Our progress is slow. The truck crawls up hills, barely moving at all, and drives no more than 70 kilometers per hour at the fastest. The driver is no expert. His gearshifts are unsteady and his pothole navigation skills are lacking. He constantly checks his cell phone, glancing down for many seconds at a time as the truck swerves across the road. Shouting and waving his hands, he tells stories to the men in the back, who respond at regular intervals with the slightly forced laughter of those who know that being amused by their boss’s stories is part of the job description. The driver honks at nearly every truck that passes on the way to Beira, smiling in a self-satisfied way each time a truck honks back. About half of the time, he initially whiffs when trying to grab the string to honk the horn.

We arrive in Chimoio in total darkness. Chimoio is 164 kilometers from Beira, but with all the delays, it took us more than 5 hours to get there.

We pull into a truck depot and park. I wonder whether we are stopping for the night, but the men in the back communicate to me that we will proceed to Tete, more than 400 kilometers further, before going to sleep. All of a sudden, the flat-bed truck with our 38 sacks of fish pulls into the depot and alongside us once again, and the process recommences, this time in reverse.

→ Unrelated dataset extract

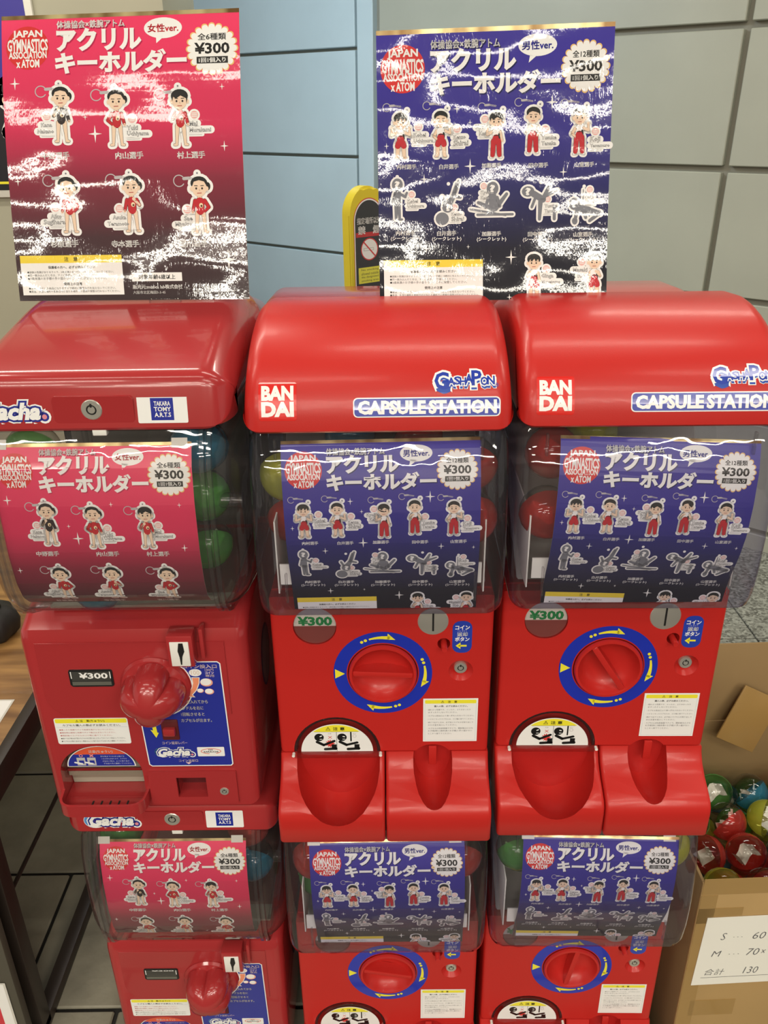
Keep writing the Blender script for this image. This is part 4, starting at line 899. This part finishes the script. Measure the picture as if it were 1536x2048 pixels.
    O = [(.0500, .2530), (.1005, .2530), (.1045, .2495), (.1065, .078), (.1035, .0745), (-.0090, .0745), (-.0130, .078), (-.0150, .164), (-.0120, .1665)] + arc + [(.047, .247)]
    A.poly([(x, -z) for x, z in O], WHT, 1); cxm, czm = .055, .160; I = inset2(O, .0016); A.poly([(x, -z) for x, z in I], (0.02, 0.03, 0.30), 2)
    LP_ = (0.85, 0.45, 0.42)
    A.text('コイン投入口', .0765, -.2450, .045, .0058, (0.88, 0.72, 0.72), 4, .03); A.ell(.0695, -.2350, .0085, .0060, WHT, 4); A.text('100', .0695, -.2350, .011, .0068, (0.7, 0.55, 0.45), 5)
    for i, s_ in enumerate(('100円', 'コイン', '専用')): A.text(s_, .0885, -.2392 + .0047 * i, .0115, .0040, (0.88, 0.72, 0.72), 4, .02)
    A.poly([(.0635, -.2275), (.0745, -.2275), (.0735, -.2180), (.0690, -.2065), (.0625, -.1985), (.0655, -.1945), (.0430, -.1955), (.0520, -.2000), (.0610, -.2080), (.0640, -.2170)], WHT, 3)
    A.poly([(.0645, -.2265), (.0735, -.2265), (.0725, -.2180), (.0680, -.2070), (.0612, -.1987), (.0638, -.1955), (.0465, -.1960), (.0545, -.2005), (.0625, -.2090), (.0650, -.2180)], (0.85, 0.30, 0.16), 4)
    for x, z, q in ((.0830, .2190, .0085), (.0735, .2055, .0045), (.0855, .2040, .0062)): A.ell(x, -z, q, q * .78, (0.85, 0.40, 0.28), 5); A.ell(x - q * .1, -z - q * .1, q * .86, q * .66, WHT, 6)
    for i, s_ in enumerate(('コインを入れてから', 'ハンドルを右に', '1回転させると', 'カプセルが出ます。')): A.text(s_, .0395 + [.0405, .0335, .0345, .0405][i] / 2 + .001 * i, -.1870 + .0105 * i, [.043, .034, .032, .042][i], .0060, (0.86, 0.84, 0.60), 4, .015)
    A.poly([(-.0005, -.1720), (.0040, -.1720), (.0060, -.1350), (.0080, -.1345), (.0035, -.1260), (-.0030, -.1400), (.0005, -.1385)], YEL, 4)
    A.text('コイン返却レバー', .0280, -.1165, .035, .0050, (0.88, 0.72, 0.72), 4, .02); gacha(A, .0260, -.1000, .054)
    A.rect(.0580, -.1085, .0960, -.0920, WHT, 3, .0015); A.ring(.0770, -.1010, .0145, .0052, .0014, (0.75, 0.25, 0.2), 4, 24, 100, 420); A.text('NO', .0770, -.1035, .006, .0026, BLK, 5, .02); A.text('KARAUCHI', .0770, -.1000, .020, .0030, BLK, 5, .02)
    A.text('コイン返却口', .0435, -.0845, .027, .0046, (0.88, 0.72, 0.72), 4, .02); A.poly([(.0395, -.0815), (.0475, -.0815), (.0435, -.0780)], (0.85, 0.6, 0.6), 4)
    A.build('instruction_sticker', lambda u, v, d: Vector((u, (.0283 if -v > .165 else .0283) - d, -v)), t)
    A = Art('gloss'); A.rect(-.1350, -.1600, -.0330, -.1150, WHT, 1, .003); A.rect(-.1335, -.1587, -.0345, -.1515, YEL, 2, .002); warn_tri(A, -.1030, -.1550, .0022); A.text('注　意(ちゅうい)', -.0820, -.1550, .034, .0042, (0.1, 0.08, 0.02), 4, .02)
    A.text('カプセル購入の際必ずお読みください。', -.0840, -.1478, .080, .0036, BLK, 4, 0.01, 1); A.line(-.133, -.1445, -.035, -.1445, .00015, (0.4, 0.5, 0.6), 2)
    for i, s_ in enumerate(('●乗ったり危険ですので本体を揺すらないでください。', '●開封時は硬貨と危険ですので飲み込まないでください。', '●開封後のカプセルはゴミ箱に捨ててください。', '●続けて出す時は必ず前のカプセルをお取り出しになってからコインを投入してください。', '●カプセルが取り出せない場合はムリに取り出さずお店の人に連絡してください。')):
        A.text(s_, -.1300 + [.076, .078, .072, .090, .090][i] / 2, -.1400 + .0050 * i, [.076, .078, .072, .090, .090][i], .0026, (0.5, 0.12, 0.12) if i < 3 else (0.04, 0.04, 0.04), 4, 0, 1)
    A.build('caution_sticker', lambda u, v, d: Vector((u, .0298 - d, -v)), t)
    return t
def xcyl(x0, x1, y, z, r_, n=20):
    bm = bmesh.new(); a = [bm.verts.new((x0, y + r_ * math.cos(2 * math.pi * i / n), z + r_ * math.sin(2 * math.pi * i / n))) for i in range(n)]; b = [bm.verts.new((x1, v.co.y, v.co.z)) for v in a]
    for i in range(n): bm.faces.new((a[i], a[(i + 1) % n], b[(i + 1) % n], b[i]))
    bm.faces.new(b); return bm
def xdisc(x, y, z, r_, n=32):
    bm = bmesh.new(); bm.faces.new([bm.verts.new((x, y + r_ * .8 * math.cos(2 * math.pi * i / n), z + r_ * math.sin(2 * math.pi * i / n))) for i in range(n)]); return bm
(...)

Because the men have to lift the sacks nearly above their heads to pile them back on our very full truck (shouting and grunting with effort as they do so), it takes much longer. I offer to help, but they say they are fine; the driver adds that the fish smell bad, a point I do not dispute.

With time on my hands, I wander a bit through the depot, which is little more than a large patch of dirt along the side of the road, adjacent to a former petrol station that now serves as a junkyard. I smell the smells (few are pleasant), look at the stars in the night sky, say thanks but no thanks to prostitutes, chat as best as I can with other drivers and their staff, and stop by a local bar to buy some water and take in the music blaring from blown-out speakers. I reflect on the mysterious fish transfer and decide that it must have been to evade weight requirements; we stopped at a weigh station shortly after unloading those 38 very heavy bags.

It's been a slow start, and I have a long way to go.